I've listened to hundreds of executives describe how they've designed their companies' remote work and hybrid work strategies. The range of responses has been alarming. Some have described basing their strategies on what their competitors are doing. Others have recounted how they've made decisions based on their own personal preferences--like not wanting to give up their cushy offices. Perhaps most concerning, some others have advertised their new "remote-first" strategies, while, at the same time, implementing invasive employee monitoring software

Clearly, these are the wrong approaches. But what is the right approach? 

Experimentation. Experts like Harvard professor Tsedal Neeley and Adam Grant say that companies should iterate and experiment when designing their remote and hybrid work environments. As Grant says, "Don't say, 'That will never work.' Run the experiment, test it." 

Infusing design thinking into hybrid work.

But how do you decide what experiments to run? This is where design thinking comes in. Design thinking involves ideating, prototyping, and testing different solutions. At its core, it's a human-centered approach to experimentation. 

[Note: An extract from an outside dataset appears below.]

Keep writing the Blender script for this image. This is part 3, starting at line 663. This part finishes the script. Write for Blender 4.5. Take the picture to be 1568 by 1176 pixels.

Design thinking is at its best when it is applied to thorny problems--problems that are ill-defined, complex, and for which no blueprint exists. It's especially well-suited for multi-dimensional problems--problems like developing a hybrid work strategy that balances workers' need for flexibility with accountability, relationship building, and productivity at work. Design thinking can yield great results, even with minimal resources. 

Stanford professor Melissa Valentine and I, along with our collaborators, Emily Hu and Michael Bernstein, have studied how organizations can effectively infuse design thinking as they develop hybrid work environments. In one of our studies, we helped an organization with more than 1,500 employees implement design thinking over the course of 18 months to guide its transition to hybrid work. 

Valentine and I recently applied design thinking in collaboration with Asana Labs, a think tank at my company, Asana, that develops actionable research related to the future of work. Our goal was to apply design thinking to understand how hybrid work environments should be designed for Gen Z (born between 1997 and 2012)--the future of your workforce.

We led two data collection activities--one as part of a Stanford "future of work" class, and one at the Hasso Plattner Institute of Design at Stanford. We asked participants (mostly Gen-Zers) to reflect on their hybrid work experiences and apply design thinking to create more effective hybrid environments. 

Our findings underscore the importance of embracing design thinking to better meet the needs of your future workforce. 

For Gen Z, hybrid work is about building connection, especially with leaders. 

When we asked our study participants to apply design thinking to hybrid work environments, they overwhelmingly focused on the problem of building connection in remote and hybrid environments. They wanted to design environments that would enable them to forge stronger connections--especially with leaders. They wanted leaders to connect with them more, communicate with them more, and be more accessible. One participant wondered what would happen if leaders were actually part of their team.

Participants also wanted leaders to engage in open and honest communication with them. One participant wondered what would happen if leaders shared life updates with them and connected with them on a more "human" level. This type of leadership that Gen Z is craving in a hybrid environment is especially important amid difficult times and potential layoff threats because there is even more of a spotlight placed on leaders, as Bob Sutton has described

Designing better hybrid work technology is top-of-mind for Gen Z.  

Participants also wanted to design better technology for hybrid work. They ideated potential solutions for simulating virtual office settings. One group proposed implementing a system "where people can work together in a virtual environment with or without camera/audio at all times." 

For Gen Z, current hybrid work technology isn't going to cut it. One participant wondered about having a "cool A.I. algorithm that contacted my boss when I was struggling." Another reflected on the potential for more predictive technology, asking, "What if my workflow was better designed so that I could see my future tasks?" And another mentioned the work of Katherine Isbisterl, whose research focuses on "suprahuman" technology. In contrast to isolating or individualist technology, suprahuman technology is aimed at "bringing people together and honoring the human experience" through wearables and other technology. 

Experimentation and the future of work.

Our participants embraced experimentation--and exemplified what it means to experiment in a hybrid work environment. One group wanted to test the idea of banning videoconferencing until team members had met in person. Other groups wanted to run experiments to test different hybrid work arrangements--in our research, we've found that there are more than a dozen different hybrid structures. 

If you want to design your organization for Gen Z, try thinking about hybrid work as an exercise in design thinking. This can be one of the most efficient ways to design your hybrid work strategy with limited resources. As well, demonstrating a commitment to experimentation shows your employees--past, present, and, especially, future--that you're guiding your decisions by research, not by gut instinct, and not by a fear of change.